A joint rescue team of Bangladesh continues to play its part in the rescue effort in Turkey for the sixth day following last Monday's earthquake, the deadliest such disaster since the country's founding 100 years ago.
The Bangladesh team has so far wrested a 17-year-old girl from the rubble and recovered 22 bodies, Shahjahan Sikder, deputy assistant director of the fire service headquarters media cell, said Wednesday.
The rescuers were among thousands of local and overseas teams, including Turkish coal miners and experts aided by sniffer dogs and thermal cameras, who scoured pulverized apartment blocks for signs of life.
The Bangladesh team consisting of 34 members from the army and 12 from the fire service left Dhaka Wednesday at 10pm and reached Turkey's Adana Military Air Base Thursday at 9:46pm.
Later, they reached Adiyaman city in southeastern Turkey and started search and rescue operations, Shahjahan said.
Turkish President Recep Tayyip Erdogan announced Tuesday that more than 35,000 people died in Turkey as a result of last week's earthquake. Confirmed deaths in Turkey surpassed those recorded from the Erzincan earthquake in 1939 which killed around 33,000 people.
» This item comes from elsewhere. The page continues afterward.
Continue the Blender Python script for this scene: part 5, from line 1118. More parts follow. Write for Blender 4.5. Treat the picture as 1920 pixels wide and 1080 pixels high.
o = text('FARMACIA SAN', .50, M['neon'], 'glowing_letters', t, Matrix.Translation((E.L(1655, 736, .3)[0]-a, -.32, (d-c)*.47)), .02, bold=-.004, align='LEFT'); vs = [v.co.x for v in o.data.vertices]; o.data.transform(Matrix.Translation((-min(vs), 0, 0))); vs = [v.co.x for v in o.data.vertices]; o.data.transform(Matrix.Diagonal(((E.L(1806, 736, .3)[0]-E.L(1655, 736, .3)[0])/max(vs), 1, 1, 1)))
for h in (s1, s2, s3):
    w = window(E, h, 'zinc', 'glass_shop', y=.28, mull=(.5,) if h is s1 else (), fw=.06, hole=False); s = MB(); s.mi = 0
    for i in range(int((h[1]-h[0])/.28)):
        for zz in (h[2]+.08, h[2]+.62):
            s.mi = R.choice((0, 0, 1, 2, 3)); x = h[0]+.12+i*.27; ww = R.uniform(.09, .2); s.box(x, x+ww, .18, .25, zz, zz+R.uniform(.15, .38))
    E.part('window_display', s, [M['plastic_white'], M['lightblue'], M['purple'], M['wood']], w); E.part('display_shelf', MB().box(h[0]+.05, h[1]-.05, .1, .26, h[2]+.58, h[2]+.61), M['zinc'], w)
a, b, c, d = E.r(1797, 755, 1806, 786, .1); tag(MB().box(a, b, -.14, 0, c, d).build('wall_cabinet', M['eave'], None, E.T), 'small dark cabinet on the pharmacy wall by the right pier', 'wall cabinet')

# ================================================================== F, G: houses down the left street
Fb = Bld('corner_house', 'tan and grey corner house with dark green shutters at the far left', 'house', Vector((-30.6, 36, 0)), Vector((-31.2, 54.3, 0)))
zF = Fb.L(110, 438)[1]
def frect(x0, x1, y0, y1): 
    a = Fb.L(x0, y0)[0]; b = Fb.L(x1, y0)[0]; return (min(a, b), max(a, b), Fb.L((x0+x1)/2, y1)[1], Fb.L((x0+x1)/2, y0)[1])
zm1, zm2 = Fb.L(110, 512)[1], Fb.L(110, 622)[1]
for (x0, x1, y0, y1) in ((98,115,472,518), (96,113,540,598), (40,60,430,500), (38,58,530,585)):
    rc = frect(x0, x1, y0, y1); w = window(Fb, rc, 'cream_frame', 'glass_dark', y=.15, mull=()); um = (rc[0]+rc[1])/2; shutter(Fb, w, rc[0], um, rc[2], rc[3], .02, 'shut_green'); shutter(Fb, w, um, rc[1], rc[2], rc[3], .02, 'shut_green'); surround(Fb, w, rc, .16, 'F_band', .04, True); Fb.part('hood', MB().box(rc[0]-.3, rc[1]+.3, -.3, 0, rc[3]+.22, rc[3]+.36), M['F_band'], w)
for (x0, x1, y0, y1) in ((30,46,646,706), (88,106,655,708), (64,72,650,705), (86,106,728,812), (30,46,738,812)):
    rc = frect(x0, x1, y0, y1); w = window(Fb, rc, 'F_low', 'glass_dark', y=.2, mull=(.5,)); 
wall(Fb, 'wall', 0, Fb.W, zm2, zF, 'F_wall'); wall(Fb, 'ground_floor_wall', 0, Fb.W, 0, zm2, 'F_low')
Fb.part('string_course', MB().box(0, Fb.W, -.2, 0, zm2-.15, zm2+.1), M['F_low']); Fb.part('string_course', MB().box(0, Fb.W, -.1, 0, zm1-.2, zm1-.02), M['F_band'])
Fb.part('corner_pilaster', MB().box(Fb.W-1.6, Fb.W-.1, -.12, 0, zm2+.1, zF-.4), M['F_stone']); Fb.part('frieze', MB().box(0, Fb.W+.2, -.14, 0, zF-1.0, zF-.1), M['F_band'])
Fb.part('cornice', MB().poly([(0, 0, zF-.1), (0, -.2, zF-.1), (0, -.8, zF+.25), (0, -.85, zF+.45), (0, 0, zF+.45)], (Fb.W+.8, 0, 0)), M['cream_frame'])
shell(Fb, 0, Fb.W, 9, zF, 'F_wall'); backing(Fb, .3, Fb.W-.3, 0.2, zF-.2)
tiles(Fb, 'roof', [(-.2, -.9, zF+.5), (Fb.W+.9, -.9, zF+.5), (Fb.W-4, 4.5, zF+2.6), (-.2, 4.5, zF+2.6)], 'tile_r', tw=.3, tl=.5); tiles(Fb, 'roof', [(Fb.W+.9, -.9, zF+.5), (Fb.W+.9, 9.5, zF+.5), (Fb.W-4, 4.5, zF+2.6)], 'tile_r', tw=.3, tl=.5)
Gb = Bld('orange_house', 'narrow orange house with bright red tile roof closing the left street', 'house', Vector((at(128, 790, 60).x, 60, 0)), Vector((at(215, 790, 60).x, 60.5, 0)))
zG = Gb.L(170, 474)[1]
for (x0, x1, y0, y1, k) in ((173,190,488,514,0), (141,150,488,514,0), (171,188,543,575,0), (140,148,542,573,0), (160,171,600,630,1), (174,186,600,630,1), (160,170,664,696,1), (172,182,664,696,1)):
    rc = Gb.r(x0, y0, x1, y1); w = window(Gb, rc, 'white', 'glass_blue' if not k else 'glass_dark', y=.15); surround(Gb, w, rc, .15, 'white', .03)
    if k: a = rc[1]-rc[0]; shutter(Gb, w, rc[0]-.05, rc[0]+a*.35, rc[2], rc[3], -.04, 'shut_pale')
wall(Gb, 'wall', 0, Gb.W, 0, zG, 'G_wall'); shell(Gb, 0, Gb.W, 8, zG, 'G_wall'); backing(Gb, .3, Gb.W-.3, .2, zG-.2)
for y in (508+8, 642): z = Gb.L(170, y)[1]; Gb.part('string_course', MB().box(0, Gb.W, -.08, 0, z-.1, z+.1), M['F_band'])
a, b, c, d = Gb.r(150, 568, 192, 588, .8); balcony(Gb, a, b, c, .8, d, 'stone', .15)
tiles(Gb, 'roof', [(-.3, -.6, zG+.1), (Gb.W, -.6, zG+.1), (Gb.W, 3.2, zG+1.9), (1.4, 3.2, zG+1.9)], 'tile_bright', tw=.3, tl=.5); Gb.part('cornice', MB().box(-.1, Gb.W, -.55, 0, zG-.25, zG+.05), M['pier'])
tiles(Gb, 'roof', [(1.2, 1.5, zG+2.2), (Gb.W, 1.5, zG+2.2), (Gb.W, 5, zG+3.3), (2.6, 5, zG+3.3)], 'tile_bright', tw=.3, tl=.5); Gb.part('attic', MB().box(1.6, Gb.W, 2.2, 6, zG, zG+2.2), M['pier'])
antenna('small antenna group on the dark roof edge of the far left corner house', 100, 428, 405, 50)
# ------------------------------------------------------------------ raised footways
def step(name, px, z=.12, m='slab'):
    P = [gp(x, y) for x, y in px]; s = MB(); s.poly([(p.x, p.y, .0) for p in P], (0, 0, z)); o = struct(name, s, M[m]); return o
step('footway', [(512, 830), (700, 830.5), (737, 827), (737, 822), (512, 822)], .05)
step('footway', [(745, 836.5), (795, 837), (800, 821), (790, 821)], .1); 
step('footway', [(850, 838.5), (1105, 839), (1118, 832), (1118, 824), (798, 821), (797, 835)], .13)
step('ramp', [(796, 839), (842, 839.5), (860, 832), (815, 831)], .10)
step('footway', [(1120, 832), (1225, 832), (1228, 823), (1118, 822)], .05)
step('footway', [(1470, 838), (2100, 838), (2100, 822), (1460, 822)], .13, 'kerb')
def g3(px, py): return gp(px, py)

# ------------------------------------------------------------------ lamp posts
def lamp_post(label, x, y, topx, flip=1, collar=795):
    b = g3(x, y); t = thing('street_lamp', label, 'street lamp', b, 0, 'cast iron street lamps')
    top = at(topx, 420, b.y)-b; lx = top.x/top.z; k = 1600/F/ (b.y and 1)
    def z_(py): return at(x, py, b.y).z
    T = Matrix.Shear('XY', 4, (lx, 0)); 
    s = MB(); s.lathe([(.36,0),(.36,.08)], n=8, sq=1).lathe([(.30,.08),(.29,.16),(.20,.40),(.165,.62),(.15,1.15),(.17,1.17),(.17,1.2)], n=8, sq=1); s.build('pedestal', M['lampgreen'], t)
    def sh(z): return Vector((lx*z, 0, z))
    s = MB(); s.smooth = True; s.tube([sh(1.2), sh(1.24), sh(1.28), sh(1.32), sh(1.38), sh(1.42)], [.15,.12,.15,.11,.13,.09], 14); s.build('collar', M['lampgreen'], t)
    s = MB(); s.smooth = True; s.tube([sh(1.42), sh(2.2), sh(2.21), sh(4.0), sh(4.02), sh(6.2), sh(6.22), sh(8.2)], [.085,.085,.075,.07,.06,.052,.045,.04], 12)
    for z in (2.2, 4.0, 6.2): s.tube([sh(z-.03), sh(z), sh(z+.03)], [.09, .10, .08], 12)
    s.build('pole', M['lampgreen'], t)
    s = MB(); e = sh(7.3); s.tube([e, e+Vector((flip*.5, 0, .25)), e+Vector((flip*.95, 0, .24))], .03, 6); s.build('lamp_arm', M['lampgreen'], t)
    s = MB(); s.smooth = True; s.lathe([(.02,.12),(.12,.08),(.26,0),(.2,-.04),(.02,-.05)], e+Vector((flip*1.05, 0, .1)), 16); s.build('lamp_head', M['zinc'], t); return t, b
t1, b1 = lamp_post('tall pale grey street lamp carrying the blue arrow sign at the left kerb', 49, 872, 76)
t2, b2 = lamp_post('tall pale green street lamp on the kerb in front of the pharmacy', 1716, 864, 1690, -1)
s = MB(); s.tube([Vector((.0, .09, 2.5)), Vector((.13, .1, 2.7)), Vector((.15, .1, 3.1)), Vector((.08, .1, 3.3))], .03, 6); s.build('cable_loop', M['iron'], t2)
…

The quake and hundreds of aftershocks, some nearly as powerful as the first, struck southeastern Turkey and northern Syria on February 6, killing more than 39,000 and reducing whole swaths of towns and cities inhabited by millions to fragments of concrete and twisted metal, reported AP yesterday.
While the death toll is almost certain to rise even further, many of the tens of thousands of survivors left homeless were still struggling to meet basic needs, like finding shelter from the bitter cold.